2. Cristo es el Hombre que Dios quiere de los hombres. Jesús abre una nueva perspectiva, ante la pretensión de sus discípulos, que ven con malos ojos a quienes, sin pertenecer a su grupo, obran milagros en Nombre del Señor. Entiende que la acción de la Palabra trasciende el selecto sector de personas que afirman creer en Él. También hoy nos sorprenden algunas personas que practican los valores cristianos sin pertenecer formalmente a la Iglesia. En cambio, se produce una contradicción en quienes recitan dominicalmente el Credo sin practicarlo. Son verdaderos "ateos", que afirman tener fe, pero, que la niegan con su comportamiento. Predicar el Evangelio es infundir sus valores en quienes están dispuestos a practicarlos. Tal contradicción se comprueba en muchos de quienes juran sobre los Santos Evangélicos para contrariarlos en el ejercicio de la responsabilidad que asumen. Necesitamos creyentes en serio. La frivolidad invade los espacios más importantes de la vida humana, también el ocupado por la fe religiosa. Finalmente debemos aprender de Dios a ser sus hijos. El modelo excelente de nuestra filiación es Cristo, el Hijo muy amado. Su obediencia al Padre, llega al extremo de la Cruz, de esa manera -como Hombre nuevo- se constituye en el ideal que todo ser humano debe alcanzar. El mundo presenta diversos y seductores "modelitos", que no hacen más que deformar al modelo original. Cristo es el verdadero Original, al que todo hombre -y mujer- debe referir su intento de perfección. Ciertamente, "Cristo es el Hombre que Dios quiere de los hombres". Recordamos que su identidad exhibe dos aspectos que lo definen: Hijo de Dios y Hermano de los hombres. Filiación divina y fraternidad humana: los aspectos fundamentales que nos identifican como personas, semejantes a Jesús. De esa manera, y únicamente así, logramos la perfección de nuestra condición humana. Por lo tanto el intento de llegar a la perfección no se resuelve excluyendo a Cristo: Hijo del Padre y Hermano de los hombres. No obstante, aparecen hombres y mujeres que se aproximan a ese ideal, y es muy acertado que los identifiquemos y reconozcamos sus virtudes. La fe, no sólo facilita, sino que posibilita reconocer a Cristo como modelo de vida, para quienes se decidan ser auténticas personas. ¡Qué distantes están muchos contemporáneos de ese modelo de vida!

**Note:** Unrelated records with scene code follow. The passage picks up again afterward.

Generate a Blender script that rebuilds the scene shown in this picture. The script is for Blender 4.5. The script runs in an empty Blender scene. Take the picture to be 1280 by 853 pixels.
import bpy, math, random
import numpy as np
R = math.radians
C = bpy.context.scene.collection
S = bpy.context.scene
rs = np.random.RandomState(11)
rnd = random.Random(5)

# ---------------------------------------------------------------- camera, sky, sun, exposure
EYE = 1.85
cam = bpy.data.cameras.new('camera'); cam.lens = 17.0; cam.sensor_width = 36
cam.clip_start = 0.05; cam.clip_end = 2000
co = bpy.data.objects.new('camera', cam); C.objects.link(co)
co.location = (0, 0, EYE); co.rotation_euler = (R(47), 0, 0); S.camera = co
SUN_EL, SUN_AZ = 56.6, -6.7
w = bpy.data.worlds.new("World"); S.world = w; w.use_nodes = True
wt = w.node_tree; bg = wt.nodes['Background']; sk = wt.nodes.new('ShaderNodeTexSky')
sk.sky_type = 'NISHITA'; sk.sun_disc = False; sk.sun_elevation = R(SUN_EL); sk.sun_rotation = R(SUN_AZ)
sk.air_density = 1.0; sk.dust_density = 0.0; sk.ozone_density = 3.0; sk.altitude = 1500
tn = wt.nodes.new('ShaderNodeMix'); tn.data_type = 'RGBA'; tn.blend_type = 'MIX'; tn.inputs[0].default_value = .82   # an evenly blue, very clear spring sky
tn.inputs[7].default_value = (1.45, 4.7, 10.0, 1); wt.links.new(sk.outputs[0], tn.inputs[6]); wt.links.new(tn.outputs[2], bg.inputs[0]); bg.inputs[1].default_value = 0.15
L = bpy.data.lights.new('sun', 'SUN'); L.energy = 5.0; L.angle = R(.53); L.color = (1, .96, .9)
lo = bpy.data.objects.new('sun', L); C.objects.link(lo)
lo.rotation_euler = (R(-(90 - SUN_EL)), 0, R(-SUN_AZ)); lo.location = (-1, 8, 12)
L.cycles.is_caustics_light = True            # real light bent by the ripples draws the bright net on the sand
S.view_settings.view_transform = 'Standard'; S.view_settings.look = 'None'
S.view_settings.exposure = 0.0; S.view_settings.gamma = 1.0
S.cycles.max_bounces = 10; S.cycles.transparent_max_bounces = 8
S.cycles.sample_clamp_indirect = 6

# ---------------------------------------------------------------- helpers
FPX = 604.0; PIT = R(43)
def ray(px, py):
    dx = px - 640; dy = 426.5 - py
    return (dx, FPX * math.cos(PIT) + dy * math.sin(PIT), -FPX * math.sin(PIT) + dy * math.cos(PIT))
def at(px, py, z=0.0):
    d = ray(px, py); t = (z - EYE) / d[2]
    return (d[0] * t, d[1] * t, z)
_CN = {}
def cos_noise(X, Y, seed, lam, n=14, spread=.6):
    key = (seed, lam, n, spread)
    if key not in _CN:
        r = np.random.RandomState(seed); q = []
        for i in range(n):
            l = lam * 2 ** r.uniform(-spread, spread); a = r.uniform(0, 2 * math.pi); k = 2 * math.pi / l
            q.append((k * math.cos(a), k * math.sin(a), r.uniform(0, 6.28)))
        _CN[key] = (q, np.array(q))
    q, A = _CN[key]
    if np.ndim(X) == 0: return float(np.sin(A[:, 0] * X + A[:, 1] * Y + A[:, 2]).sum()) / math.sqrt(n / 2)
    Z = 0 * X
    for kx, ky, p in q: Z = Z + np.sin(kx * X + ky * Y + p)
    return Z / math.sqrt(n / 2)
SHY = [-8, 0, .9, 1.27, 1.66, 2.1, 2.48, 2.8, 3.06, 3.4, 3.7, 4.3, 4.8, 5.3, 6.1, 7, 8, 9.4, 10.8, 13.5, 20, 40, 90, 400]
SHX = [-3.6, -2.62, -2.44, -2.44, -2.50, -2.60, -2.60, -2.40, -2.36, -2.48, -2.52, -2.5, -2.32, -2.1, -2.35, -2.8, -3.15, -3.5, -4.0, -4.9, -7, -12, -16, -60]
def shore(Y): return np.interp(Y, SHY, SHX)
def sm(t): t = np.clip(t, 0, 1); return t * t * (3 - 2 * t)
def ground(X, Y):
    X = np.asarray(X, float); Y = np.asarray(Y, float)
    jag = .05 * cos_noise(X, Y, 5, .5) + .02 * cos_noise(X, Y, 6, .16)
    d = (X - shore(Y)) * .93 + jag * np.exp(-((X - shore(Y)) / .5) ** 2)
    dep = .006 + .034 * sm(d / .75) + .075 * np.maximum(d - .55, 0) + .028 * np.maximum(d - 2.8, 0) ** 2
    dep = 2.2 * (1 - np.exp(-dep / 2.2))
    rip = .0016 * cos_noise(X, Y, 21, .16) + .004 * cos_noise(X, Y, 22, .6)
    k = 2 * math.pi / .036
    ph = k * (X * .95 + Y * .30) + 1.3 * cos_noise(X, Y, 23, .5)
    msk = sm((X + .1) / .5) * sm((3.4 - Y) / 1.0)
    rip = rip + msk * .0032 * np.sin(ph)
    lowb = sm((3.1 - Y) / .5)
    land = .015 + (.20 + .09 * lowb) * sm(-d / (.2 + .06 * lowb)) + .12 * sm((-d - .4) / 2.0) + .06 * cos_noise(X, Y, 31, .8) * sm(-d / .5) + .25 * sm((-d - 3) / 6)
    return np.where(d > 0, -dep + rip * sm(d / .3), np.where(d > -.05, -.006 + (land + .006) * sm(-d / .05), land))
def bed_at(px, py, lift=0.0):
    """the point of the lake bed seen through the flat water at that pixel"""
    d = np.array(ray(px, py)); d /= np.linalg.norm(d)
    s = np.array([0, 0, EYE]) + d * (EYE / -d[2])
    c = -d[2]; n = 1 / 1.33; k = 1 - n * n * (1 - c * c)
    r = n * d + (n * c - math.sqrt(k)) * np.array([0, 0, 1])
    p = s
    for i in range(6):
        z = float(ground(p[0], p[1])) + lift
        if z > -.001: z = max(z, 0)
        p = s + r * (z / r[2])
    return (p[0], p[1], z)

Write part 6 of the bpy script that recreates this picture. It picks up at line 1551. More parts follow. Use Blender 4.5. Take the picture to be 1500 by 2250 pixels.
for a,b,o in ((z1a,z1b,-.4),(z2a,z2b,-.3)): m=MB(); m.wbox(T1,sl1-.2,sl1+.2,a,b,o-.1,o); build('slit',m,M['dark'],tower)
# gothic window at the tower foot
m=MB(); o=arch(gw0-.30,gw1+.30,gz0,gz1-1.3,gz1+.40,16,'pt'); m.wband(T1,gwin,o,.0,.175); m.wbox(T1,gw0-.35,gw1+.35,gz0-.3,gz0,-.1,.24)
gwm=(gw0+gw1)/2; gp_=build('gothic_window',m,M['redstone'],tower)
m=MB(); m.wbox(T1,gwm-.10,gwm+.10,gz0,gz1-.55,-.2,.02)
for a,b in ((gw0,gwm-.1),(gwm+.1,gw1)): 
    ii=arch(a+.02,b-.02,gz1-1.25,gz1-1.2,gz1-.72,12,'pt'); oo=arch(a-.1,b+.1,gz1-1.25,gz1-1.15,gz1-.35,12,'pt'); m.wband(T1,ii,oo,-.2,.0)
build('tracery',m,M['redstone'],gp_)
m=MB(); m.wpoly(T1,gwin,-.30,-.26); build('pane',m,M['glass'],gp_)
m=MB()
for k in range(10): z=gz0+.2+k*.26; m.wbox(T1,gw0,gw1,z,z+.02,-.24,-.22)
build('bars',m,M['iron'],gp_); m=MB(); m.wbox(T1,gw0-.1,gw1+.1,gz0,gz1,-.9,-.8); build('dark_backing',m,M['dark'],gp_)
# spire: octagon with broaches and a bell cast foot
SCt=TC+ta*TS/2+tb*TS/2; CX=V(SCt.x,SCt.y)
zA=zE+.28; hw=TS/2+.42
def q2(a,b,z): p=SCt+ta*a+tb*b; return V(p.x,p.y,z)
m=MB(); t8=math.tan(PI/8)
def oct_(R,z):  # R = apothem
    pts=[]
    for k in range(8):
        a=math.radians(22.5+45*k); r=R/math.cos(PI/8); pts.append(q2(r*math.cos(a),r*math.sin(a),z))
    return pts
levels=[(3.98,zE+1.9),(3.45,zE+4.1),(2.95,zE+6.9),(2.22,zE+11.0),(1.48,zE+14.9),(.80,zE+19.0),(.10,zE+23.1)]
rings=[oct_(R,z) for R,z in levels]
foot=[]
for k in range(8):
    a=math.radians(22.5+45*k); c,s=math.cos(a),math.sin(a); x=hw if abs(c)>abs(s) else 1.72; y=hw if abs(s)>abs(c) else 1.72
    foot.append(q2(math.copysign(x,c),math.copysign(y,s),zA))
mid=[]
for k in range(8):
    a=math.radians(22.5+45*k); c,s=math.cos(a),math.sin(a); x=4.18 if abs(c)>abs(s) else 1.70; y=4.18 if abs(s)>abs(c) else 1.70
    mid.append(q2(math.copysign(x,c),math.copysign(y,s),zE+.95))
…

3. Los buenos cristianos son los santos. Confiados en el poder de Cristo, es preciso proponerlo como el Camino, la Verdad y la Vida. Cuanto mayor es la oposición interpuesta por el mundo, mayor e insistente debe ser el esfuerzo pastoral por presentarlo como Salvador. La timidez, infundida por el maligno, parece dominarlo todo, y presentar -a los evangelizadores- como seres confundidos y débiles difusores de la Palabra. Cada creyente, seriamente convencido de lo que afirma creer, está urgido a ser testigo de Cristo, que ha llegado a su vida por la predicación apostólica. Esa recepción y devolución constituyen el verdadero secreto de la evangelización, reclamada con angustia, por este mundo sin rumbo. No olvidemos que la santidad de los evangelizadores garantiza el éxito de toda acción pastoral. Si nuestros contemporáneos no experimentan el impacto del Evangelio en la vida, será por falta de auténticos testigos. Son los santos, de diversas edades y culturas, pero adheridos a la persona de Cristo. Es clásico el ejemplo de Pedro, confrontado por el Señor resucitado con una simple pregunta: ¿Me amas? El amor a Dios, en la persona de Cristo, constituye la condición para el desempeño de la misión evangelizadora, que compromete a todo bautizado. La concepción errónea de que los "santos" son, los canonizados exclusivamente por la autoridad suprema de la Iglesia, crea una imagen inalcanzable de la santidad. No obstante, la santidad -obra artesanal de Dios- es el cumplimiento normal de la vocación bautismal. Obliga a todo bautizado: varón y mujer, niño, joven y anciano, constituido en autoridad o de muy humilde condición social. La respuesta a ese llamado expone a la acción santificadora del Divino Espíritu, por cuya infusión Dios hace a los santos. Lo importante es dejarlo hacer: ofrecerle nuestra libertad, saneada por la virtud regeneradora del Bautismo. La vida cristiana consiste en el cumplimiento de esa vocación, a partir de la conversión, asistida por los medios sacramentales que dispensa la Iglesia. La humildad deja hacer a Dios para que prevalezca su acción santificadora, hasta la práctica de las virtudes heroicas. La Palabra y la Eucaristía, abarcan todos los medios que la Iglesia pone a nuestra disposición. Si los descuidamos, Dios se resigna a no hacer en nosotros lo que desea hacer. En los santos conocidos, por haber sido propuestos por la Iglesia como modelos e intercesores, hallamos senderos firmes para una vida santa.



4. Una Iglesia santa en sus miembros. Jesús insiste en la necesidad de la pobreza de corazón. Porque Dios exalta a los humildes, mediante la santidad. Es el mayor bien que reciben de sus manos. Por ello, el principal propósito de Dios es santificarnos. La Iglesia, para cumplir su misión evangelizadora, en medio de la dispersión que el pecado ha causado, necesita santos. Ya lo ha afirmado San Juan Pablo II: "El mundo espera de los cristianos, el testimonio de la santidad". Su vigencia cobra una actualidad innegable. El criterio, para la elección de quienes deben desempeñar una misión pastoral de responsabilidad, no es el prestigio académico o cierta capacidad de gobierno, sino el empeño sincero por ser fieles a la acción santificadora de Dios. Consiste en obedecer la voluntad de Dios que, en la mente del Apóstol San Pablo es la santidad: "La voluntad de Dios es que sean santos" (1 Tesalonicenses 4, 3).